_PROBLEM DETAILS_. Your task is to reproduce, verbatim and without pictures, the lines from the opening of the listing through the line containing "random.seed(7)".
· · · · · · ·
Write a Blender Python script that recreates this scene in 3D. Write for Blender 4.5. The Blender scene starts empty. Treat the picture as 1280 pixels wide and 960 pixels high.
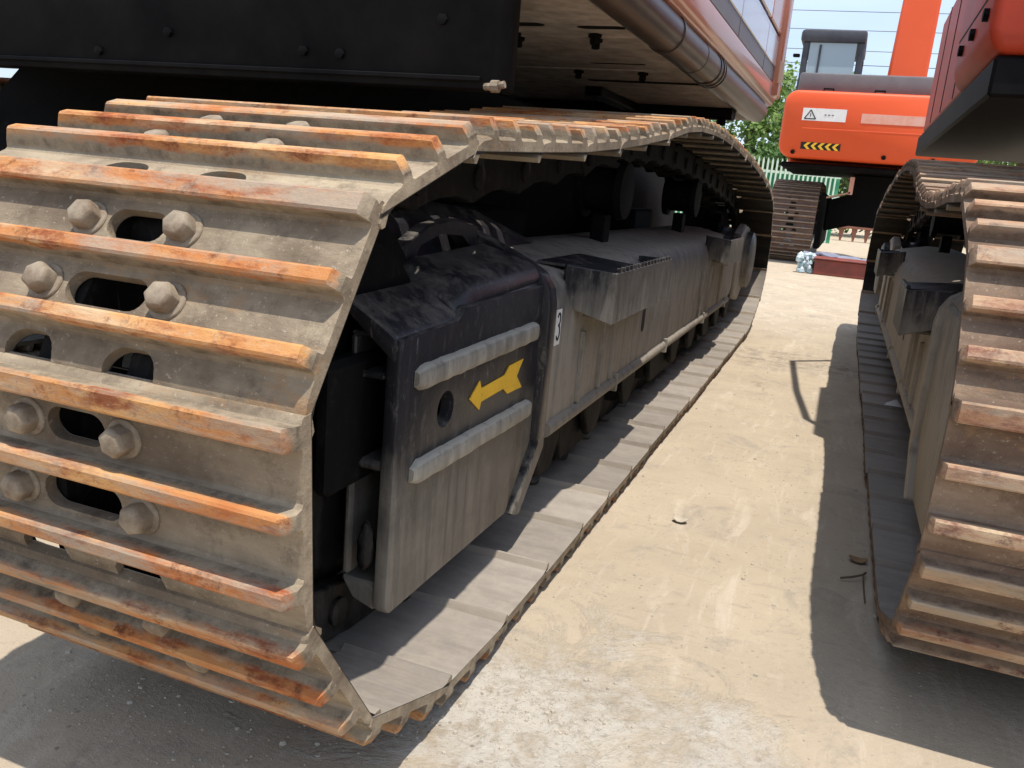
import bpy, bmesh, math, random
from mathutils import Vector, Matrix
S = bpy.context.scene
C = S.collection
U = 0.8                      # one working unit = 0.8 m; heights are measured from eye level 1.05 units up
EYE = 1.05
random.seed(7)

# ------------------------------------------------------------------ camera
cam = bpy.data.cameras.new('camera')
camo = bpy.data.objects.new('camera', cam); C.objects.link(camo)
cam.sensor_width = 36; cam.lens = 29.55; cam.clip_start = 0.02; cam.clip_end = 3000
R = Matrix(((0.9271664, -0.1636176, 0.3370339), (0.3646394, 0.1875288, -0.9120697), (0.0860271, 0.9685361, 0.2335318)))
camo.matrix_world = Matrix.Translation((0, 0, EYE * U)) @ R.to_4x4()
S.camera = camo

# ------------------------------------------------------------------ sky, sun, exposure
SUN = Vector((0.142, -0.14, 1.0)).normalized()
w = bpy.data.worlds.new('World'); S.world = w; w.use_nodes = True
nt = w.node_tree; bg = nt.nodes['Background']
sky = nt.nodes.new('ShaderNodeTexSky'); sky.sky_type = 'NISHITA'; sky.sun_disc = False
sky.sun_elevation = math.asin(SUN.z); sky.sun_rotation = math.atan2(SUN.x, SUN.y)
sky.air_density = 1.0; sky.dust_density = 1.5; sky.altitude = 0
wtc = nt.nodes.new('ShaderNodeTexCoord'); wn = nt.nodes.new('ShaderNodeTexNoise'); wn.inputs['Scale'].default_value = 2.2; wn.inputs['Detail'].default_value = 7
wmp = nt.nodes.new('ShaderNodeMapping'); wmp.inputs['Scale'].default_value = (1, 1, 3); nt.links.new(wtc.outputs['Generated'], wmp.inputs[0]); nt.links.new(wmp.outputs[0], wn.inputs['Vector'])
wr = nt.nodes.new('ShaderNodeMapRange'); nt.links.new(wn.outputs[0], wr.inputs[0]); wr.inputs[1].default_value = .35; wr.inputs[2].default_value = .7; wr.inputs[3].default_value = .25; wr.inputs[4].default_value = .75
wm = nt.nodes.new('ShaderNodeMix'); wm.data_type = 'RGBA'; nt.links.new(wr.outputs[0], wm.inputs[0]); nt.links.new(sky.outputs[0], wm.inputs[6]); wm.inputs[7].default_value = (5.4, 6.5, 8.2, 1)
nt.links.new(wm.outputs[2], bg.inputs[0]); bg.inputs[1].default_value = 0.14
sl = bpy.data.lights.new('sun', 'SUN'); sl.energy = 4.1; sl.angle = math.radians(0.5); sl.color = (1.0, 0.95, 0.87)
so = bpy.data.objects.new('sun', sl); C.objects.link(so)
so.rotation_euler = SUN.to_track_quat('Z', 'Y').to_euler(); so.location = (0, 0, 30)
S.view_settings.view_transform = 'Standard'; S.view_settings.look = 'None'
S.view_settings.exposure = 0.36; S.view_settings.gamma = 1
S.render.engine = 'CYCLES'
S.cycles.max_bounces = 8; S.cycles.diffuse_bounces = 5

# ------------------------------------------------------------------ materials
def lin(c): return tuple(c) + (1,) if len(c) == 3 else c
class M:
    """small node helper"""
    def __init__(s, name):
        s.m = bpy.data.materials.new(name); s.m.use_nodes = True
        s.n = s.m.node_tree.nodes; s.l = s.m.node_tree.links
        s.b = s.n['Principled BSDF']; s.tc = s.n.new('ShaderNodeTexCoord'); s.co = s.tc.outputs['Object']
        s.b.inputs['Specular IOR Level'].default_value = 0.3
    def new(s, t, **k):
        x = s.n.new(t)
        for a, b in k.items(): setattr(x, a, b)
        return x
    def put(s, sock, v):
        if hasattr(v, 'is_output'): s.l.new(v, sock)
        else: sock.default_value = v
    def scale(s, v, co=None):
        x = s.new('ShaderNodeMapping'); s.l.new(co or s.co, x.inputs[0]); x.inputs['Scale'].default_value = v; return x.outputs[0]
    def noise(s, sc, det=5, rough=0.6, co=None, dist=0):
        x = s.new('ShaderNodeTexNoise'); s.l.new(co or s.co, x.inputs['Vector'])
        x.inputs['Scale'].default_value = sc; x.inputs['Detail'].default_value = det; x.inputs['Roughness'].default_value = rough
        x.inputs['Distortion'].default_value = dist
        return x.outputs[0]
    def ramp(s, f, a, b, lo=0.0, hi=1.0):
        x = s.new('ShaderNodeMapRange'); s.put(x.inputs[0], f)
        x.inputs[1].default_value = a; x.inputs[2].default_value = b; x.inputs[3].default_value = lo; x.inputs[4].default_value = hi
        x.clamp = True; return x.outputs[0]
    def math(s, op, a, b=0.0):
        x = s.new('ShaderNodeMath', operation=op); s.put(x.inputs[0], a); s.put(x.inputs[1], b); return x.outputs[0]
    def mix(s, f, a, b):
        x = s.new('ShaderNodeMix', data_type='RGBA'); s.put(x.inputs[0], f)
        s.put(x.inputs[6], lin(a) if isinstance(a, tuple) else a); s.put(x.inputs[7], lin(b) if isinstance(b, tuple) else b); return x.outputs[2]
    def xyz(s, co=None):
        x = s.new('ShaderNodeSeparateXYZ'); s.l.new(co or s.co, x.inputs[0]); return x.outputs
    def rnd(s): return s.new('ShaderNodeObjectInfo').outputs['Random']
    def geo(s, k): return s.new('ShaderNodeNewGeometry').outputs[k]
    def done(s, col, rough=0.7, metal=0.0, bump=None, bs=0.3, bd=0.01):
        s.put(s.b.inputs['Base Color'], lin(col) if isinstance(col, tuple) else col)
        s.put(s.b.inputs['Roughness'], rough); s.put(s.b.inputs['Metallic'], metal)
        if bump is not None:
            x = s.new('ShaderNodeBump'); x.inputs['Strength'].default_value = bs; x.inputs['Distance'].default_value = bd
            s.l.new(bump, x.inputs['Height']); s.l.new(x.outputs[0], s.b.inputs['Normal'])
        return s.m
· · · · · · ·
_OUTPUT OF THE EXERCISE_.
Write a Blender Python script that recreates this scene in 3D. Write for Blender 4.5. The Blender scene starts empty. Treat the picture as 1280 pixels wide and 960 pixels high.
import bpy, bmesh, math, random
from mathutils import Vector, Matrix
S = bpy.context.scene
C = S.collection
U = 0.8                      # one working unit = 0.8 m; heights are measured from eye level 1.05 units up
EYE = 1.05
random.seed(7)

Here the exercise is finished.